My cortisol level was up for sure, but the most salient aspect of that week was how I handled it. Instead of cowing to the excuses (and I know the difference between reasons and excuses…reasons I adapt to and assist!) and swallowing my frustrations, I voiced them while still maintaining my dignity. I made sure it was clear in all these relationships that I refused to be disrespected. My time is so short & valuable that I don’t want it wasted. I listened to my gut, which is helping me to discern between instinct and ego. Though I may have been stymied, I didn’t stop. I stayed in motion. So stay in motion, my loves. Even if you have to stop to rest & recover…even if your pace is a crawl.

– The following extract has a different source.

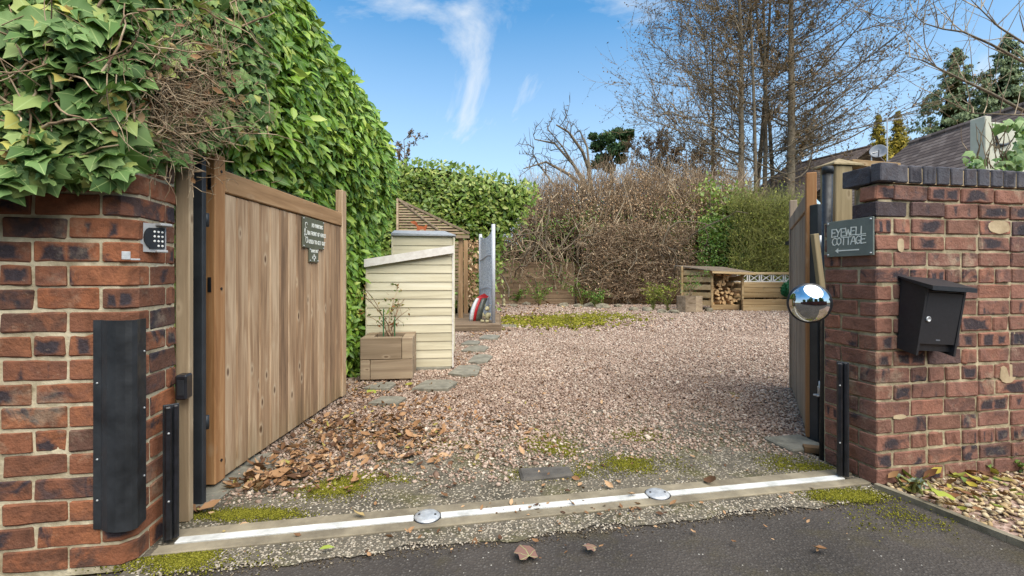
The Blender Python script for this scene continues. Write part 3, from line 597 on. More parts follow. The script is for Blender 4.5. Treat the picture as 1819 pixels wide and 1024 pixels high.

I’ve auditioned for them so many times! And yet this week’s audition had me in a tizzy! |
The other huge ‘win’ of the week that could easily be overshadowed was that I got an audition for a hit HBO show WITHOUT an agent. Because of unexpected (yup), last minute shifts in my schedule, I was able to attend a CD workshop. The CD loved my work enough to bring me in two weeks later! While it was super important for me to evaluate all the things impeding me so I can make changes for the future, the best part was knowing I could get past them and focus on the good. The unsuccessful drop off attempt? Not a failure but a detour! Sometimes I find the best traffic shortcuts when I accidentally get detoured! What was your ‘good’ for the week? What detours learned you?